3.女性の置かれた実態をはじめ、人権や差別の問題の可視化と対策を
 連合は、「コロナ禍におけるジェンダー平等課題に関する意見交換会」で有識者と連携し、女性の置かれた実態を偏りのない視点で調査・分析する必要性を様々な場面で提起してきた。重点方針にそのことが一定盛り込まれたことは評価する。一方で、第5次男女共同参画基本計画には記載がある性的指向・性自認や、選択的夫婦別氏制度に関する言及が一切なく、差別や人権に関する課題認識が不十分である。都立高校入試における合格最低点での男女差が発覚し、放置されていたことが報道で明らかになるなど、未だ性差別が社会に存在する中、重点方針が掲げる課題に限ることなく、幅広かつ掘り下げた点検を行い、問題を可視化し、対策を講ずることが重要である。

4.男女平等参画の危機的な現状を踏まえ、社会構造そのものの変革が必要
 男女平等参画の遅れは格差を拡大させるだけでなく、より強く固定化させかねない。
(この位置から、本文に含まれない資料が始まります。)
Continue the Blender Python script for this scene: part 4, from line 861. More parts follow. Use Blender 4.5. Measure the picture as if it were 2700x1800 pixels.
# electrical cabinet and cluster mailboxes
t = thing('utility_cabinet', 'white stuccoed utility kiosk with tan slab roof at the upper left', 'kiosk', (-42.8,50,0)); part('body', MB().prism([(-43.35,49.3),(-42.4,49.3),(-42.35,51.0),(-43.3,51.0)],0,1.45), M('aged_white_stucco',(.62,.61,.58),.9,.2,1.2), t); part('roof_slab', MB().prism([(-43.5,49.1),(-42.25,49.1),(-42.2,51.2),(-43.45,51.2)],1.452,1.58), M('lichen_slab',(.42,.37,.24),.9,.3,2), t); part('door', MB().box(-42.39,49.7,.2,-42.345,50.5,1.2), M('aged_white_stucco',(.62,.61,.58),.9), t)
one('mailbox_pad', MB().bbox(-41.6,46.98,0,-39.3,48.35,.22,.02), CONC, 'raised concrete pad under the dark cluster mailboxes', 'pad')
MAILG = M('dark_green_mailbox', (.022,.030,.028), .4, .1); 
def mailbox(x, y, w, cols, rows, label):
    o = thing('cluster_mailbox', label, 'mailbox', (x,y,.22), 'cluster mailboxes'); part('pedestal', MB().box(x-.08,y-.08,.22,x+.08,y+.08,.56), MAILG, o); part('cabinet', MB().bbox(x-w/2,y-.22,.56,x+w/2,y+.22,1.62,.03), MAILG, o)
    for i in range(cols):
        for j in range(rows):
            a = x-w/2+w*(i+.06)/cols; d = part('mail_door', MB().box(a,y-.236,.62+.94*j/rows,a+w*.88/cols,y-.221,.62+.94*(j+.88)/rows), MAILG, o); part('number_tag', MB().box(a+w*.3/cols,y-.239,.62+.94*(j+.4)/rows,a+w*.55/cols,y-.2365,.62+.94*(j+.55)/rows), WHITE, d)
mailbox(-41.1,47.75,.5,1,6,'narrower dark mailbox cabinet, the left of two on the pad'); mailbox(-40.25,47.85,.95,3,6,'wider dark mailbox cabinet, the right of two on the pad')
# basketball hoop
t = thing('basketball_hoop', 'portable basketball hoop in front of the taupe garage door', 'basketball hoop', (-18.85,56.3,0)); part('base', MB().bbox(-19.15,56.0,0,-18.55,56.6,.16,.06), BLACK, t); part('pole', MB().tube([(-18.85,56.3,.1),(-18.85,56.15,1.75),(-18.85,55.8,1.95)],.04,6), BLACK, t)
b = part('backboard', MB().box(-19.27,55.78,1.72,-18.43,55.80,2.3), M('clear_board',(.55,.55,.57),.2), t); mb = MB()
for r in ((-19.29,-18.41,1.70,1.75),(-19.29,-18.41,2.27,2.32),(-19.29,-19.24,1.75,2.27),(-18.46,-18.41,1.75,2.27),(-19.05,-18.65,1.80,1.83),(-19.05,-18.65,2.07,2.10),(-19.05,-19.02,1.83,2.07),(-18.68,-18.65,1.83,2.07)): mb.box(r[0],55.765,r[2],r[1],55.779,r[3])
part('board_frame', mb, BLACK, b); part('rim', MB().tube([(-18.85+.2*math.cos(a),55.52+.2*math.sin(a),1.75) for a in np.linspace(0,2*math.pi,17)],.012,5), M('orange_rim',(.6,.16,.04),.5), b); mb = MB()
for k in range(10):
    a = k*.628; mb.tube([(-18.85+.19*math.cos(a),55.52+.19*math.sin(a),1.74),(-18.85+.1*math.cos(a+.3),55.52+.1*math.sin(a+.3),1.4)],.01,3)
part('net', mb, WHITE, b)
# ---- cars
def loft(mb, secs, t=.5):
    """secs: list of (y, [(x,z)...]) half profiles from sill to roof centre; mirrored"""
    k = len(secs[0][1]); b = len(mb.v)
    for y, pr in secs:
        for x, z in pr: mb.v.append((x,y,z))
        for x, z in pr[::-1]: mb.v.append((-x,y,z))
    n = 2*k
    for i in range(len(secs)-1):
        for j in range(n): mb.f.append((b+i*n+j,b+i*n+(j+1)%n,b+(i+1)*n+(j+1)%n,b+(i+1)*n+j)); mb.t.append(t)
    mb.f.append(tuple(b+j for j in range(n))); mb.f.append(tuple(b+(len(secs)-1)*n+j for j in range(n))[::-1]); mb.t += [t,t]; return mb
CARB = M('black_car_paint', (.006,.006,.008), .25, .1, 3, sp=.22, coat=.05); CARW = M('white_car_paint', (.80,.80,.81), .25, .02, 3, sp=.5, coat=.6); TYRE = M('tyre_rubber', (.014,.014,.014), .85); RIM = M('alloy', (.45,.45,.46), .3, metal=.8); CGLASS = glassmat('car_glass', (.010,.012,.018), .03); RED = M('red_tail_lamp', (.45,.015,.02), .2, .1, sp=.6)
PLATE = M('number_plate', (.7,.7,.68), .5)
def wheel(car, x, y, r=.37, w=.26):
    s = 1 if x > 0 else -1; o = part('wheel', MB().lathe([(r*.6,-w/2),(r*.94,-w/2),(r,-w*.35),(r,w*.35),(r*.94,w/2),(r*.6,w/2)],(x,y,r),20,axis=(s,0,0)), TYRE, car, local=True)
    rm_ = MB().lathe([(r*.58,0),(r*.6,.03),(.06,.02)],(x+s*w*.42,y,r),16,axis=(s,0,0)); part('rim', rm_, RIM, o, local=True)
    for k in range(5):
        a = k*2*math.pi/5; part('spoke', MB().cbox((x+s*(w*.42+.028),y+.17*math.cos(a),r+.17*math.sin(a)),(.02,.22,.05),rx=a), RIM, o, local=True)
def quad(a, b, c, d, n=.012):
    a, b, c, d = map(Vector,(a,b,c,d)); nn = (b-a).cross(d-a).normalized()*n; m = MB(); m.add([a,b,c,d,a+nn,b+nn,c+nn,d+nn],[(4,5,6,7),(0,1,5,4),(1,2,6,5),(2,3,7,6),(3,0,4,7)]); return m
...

政府は、ジェンダー・ギャップ指数の順位が156ヵ国中120位と諸外国に後れを取る危機的かつ不名誉な現状を踏まえ、取り組みを加速化させるべきであり、女性の就労を阻害する税や社会保障などの制度・慣行が残る日本の社会構造そのものの変革が必要である。連合は、今後も組織を挙げて労働組合における男女平等参画を推進し、すべての人が平等で、差別されることのない社会の実現をめざしていく。